## What is expected
Write out the material exactly, with the pictures left out.

## Raw data
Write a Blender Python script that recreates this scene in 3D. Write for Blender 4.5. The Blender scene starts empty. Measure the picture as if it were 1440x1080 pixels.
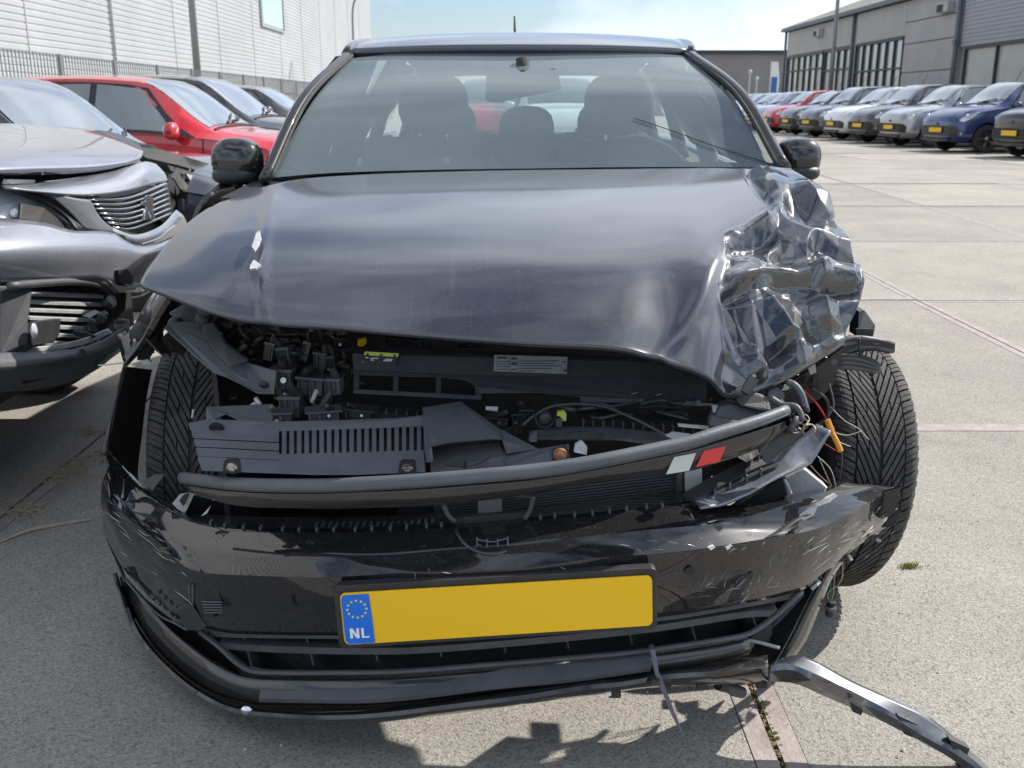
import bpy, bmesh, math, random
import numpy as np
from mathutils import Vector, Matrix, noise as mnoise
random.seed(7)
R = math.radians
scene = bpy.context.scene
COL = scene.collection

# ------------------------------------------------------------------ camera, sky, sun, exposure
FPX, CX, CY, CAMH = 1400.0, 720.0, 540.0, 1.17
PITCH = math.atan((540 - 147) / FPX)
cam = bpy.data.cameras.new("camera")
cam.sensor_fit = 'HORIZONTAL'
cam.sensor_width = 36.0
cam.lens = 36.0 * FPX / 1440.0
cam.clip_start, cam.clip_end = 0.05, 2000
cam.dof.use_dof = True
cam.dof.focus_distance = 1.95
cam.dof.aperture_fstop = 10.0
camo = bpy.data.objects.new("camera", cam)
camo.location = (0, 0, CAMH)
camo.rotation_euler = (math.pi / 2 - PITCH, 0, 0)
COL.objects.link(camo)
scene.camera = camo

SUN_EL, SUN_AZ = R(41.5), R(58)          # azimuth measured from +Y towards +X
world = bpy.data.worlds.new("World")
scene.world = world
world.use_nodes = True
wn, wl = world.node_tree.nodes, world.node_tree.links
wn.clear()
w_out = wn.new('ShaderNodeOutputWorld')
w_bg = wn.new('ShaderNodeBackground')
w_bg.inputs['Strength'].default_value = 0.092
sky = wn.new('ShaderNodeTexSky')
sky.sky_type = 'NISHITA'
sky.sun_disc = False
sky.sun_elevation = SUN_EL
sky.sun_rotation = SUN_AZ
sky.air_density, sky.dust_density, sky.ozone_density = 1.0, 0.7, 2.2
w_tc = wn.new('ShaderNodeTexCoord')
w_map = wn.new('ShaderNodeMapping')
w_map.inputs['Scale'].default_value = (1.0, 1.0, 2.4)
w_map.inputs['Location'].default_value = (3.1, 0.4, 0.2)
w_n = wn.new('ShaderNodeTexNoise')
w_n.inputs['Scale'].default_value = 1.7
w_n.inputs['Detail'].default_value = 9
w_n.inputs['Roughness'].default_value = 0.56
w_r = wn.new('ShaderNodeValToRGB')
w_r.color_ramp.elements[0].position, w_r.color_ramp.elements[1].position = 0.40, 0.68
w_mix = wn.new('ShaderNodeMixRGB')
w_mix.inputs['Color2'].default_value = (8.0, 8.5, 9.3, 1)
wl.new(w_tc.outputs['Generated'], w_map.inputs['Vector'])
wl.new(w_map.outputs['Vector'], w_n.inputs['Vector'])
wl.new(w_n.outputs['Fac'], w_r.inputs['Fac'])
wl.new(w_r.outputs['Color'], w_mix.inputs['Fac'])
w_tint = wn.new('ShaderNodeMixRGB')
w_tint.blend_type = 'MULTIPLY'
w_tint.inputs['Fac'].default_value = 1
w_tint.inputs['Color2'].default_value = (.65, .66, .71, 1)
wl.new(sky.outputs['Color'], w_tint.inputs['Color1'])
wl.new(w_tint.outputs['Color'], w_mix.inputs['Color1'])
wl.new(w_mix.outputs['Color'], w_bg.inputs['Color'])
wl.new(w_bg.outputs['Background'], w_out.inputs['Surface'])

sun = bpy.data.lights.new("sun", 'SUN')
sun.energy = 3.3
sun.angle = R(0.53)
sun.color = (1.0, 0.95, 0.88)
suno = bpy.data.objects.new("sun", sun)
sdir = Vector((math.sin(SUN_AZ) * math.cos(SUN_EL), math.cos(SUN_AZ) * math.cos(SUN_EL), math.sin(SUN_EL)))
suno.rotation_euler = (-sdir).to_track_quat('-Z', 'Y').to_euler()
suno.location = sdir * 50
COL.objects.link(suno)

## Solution
Write a Blender Python script that recreates this scene in 3D. Write for Blender 4.5. The Blender scene starts empty. Measure the picture as if it were 1440x1080 pixels.
import bpy, bmesh, math, random
import numpy as np
from mathutils import Vector, Matrix, noise as mnoise
random.seed(7)
R = math.radians
scene = bpy.context.scene
COL = scene.collection

# ------------------------------------------------------------------ camera, sky, sun, exposure
FPX, CX, CY, CAMH = 1400.0, 720.0, 540.0, 1.17
PITCH = math.atan((540 - 147) / FPX)
cam = bpy.data.cameras.new("camera")
cam.sensor_fit = 'HORIZONTAL'
cam.sensor_width = 36.0
cam.lens = 36.0 * FPX / 1440.0
cam.clip_start, cam.clip_end = 0.05, 2000
cam.dof.use_dof = True
cam.dof.focus_distance = 1.95
cam.dof.aperture_fstop = 10.0
camo = bpy.data.objects.new("camera", cam)
camo.location = (0, 0, CAMH)
camo.rotation_euler = (math.pi / 2 - PITCH, 0, 0)
COL.objects.link(camo)
scene.camera = camo

SUN_EL, SUN_AZ = R(41.5), R(58)          # azimuth measured from +Y towards +X
world = bpy.data.worlds.new("World")
scene.world = world
world.use_nodes = True
wn, wl = world.node_tree.nodes, world.node_tree.links
wn.clear()
w_out = wn.new('ShaderNodeOutputWorld')
w_bg = wn.new('ShaderNodeBackground')
w_bg.inputs['Strength'].default_value = 0.092
sky = wn.new('ShaderNodeTexSky')
sky.sky_type = 'NISHITA'
sky.sun_disc = False
sky.sun_elevation = SUN_EL
sky.sun_rotation = SUN_AZ
sky.air_density, sky.dust_density, sky.ozone_density = 1.0, 0.7, 2.2
w_tc = wn.new('ShaderNodeTexCoord')
w_map = wn.new('ShaderNodeMapping')
w_map.inputs['Scale'].default_value = (1.0, 1.0, 2.4)
w_map.inputs['Location'].default_value = (3.1, 0.4, 0.2)
w_n = wn.new('ShaderNodeTexNoise')
w_n.inputs['Scale'].default_value = 1.7
w_n.inputs['Detail'].default_value = 9
w_n.inputs['Roughness'].default_value = 0.56
w_r = wn.new('ShaderNodeValToRGB')
w_r.color_ramp.elements[0].position, w_r.color_ramp.elements[1].position = 0.40, 0.68
w_mix = wn.new('ShaderNodeMixRGB')
w_mix.inputs['Color2'].default_value = (8.0, 8.5, 9.3, 1)
wl.new(w_tc.outputs['Generated'], w_map.inputs['Vector'])
wl.new(w_map.outputs['Vector'], w_n.inputs['Vector'])
wl.new(w_n.outputs['Fac'], w_r.inputs['Fac'])
wl.new(w_r.outputs['Color'], w_mix.inputs['Fac'])
w_tint = wn.new('ShaderNodeMixRGB')
w_tint.blend_type = 'MULTIPLY'
w_tint.inputs['Fac'].default_value = 1
w_tint.inputs['Color2'].default_value = (.65, .66, .71, 1)
wl.new(sky.outputs['Color'], w_tint.inputs['Color1'])
wl.new(w_tint.outputs['Color'], w_mix.inputs['Color1'])
wl.new(w_mix.outputs['Color'], w_bg.inputs['Color'])
wl.new(w_bg.outputs['Background'], w_out.inputs['Surface'])

sun = bpy.data.lights.new("sun", 'SUN')
sun.energy = 3.3
sun.angle = R(0.53)
sun.color = (1.0, 0.95, 0.88)
suno = bpy.data.objects.new("sun", sun)
sdir = Vector((math.sin(SUN_AZ) * math.cos(SUN_EL), math.cos(SUN_AZ) * math.cos(SUN_EL), math.sin(SUN_EL)))
suno.rotation_euler = (-sdir).to_track_quat('-Z', 'Y').to_euler()
suno.location = sdir * 50
COL.objects.link(suno)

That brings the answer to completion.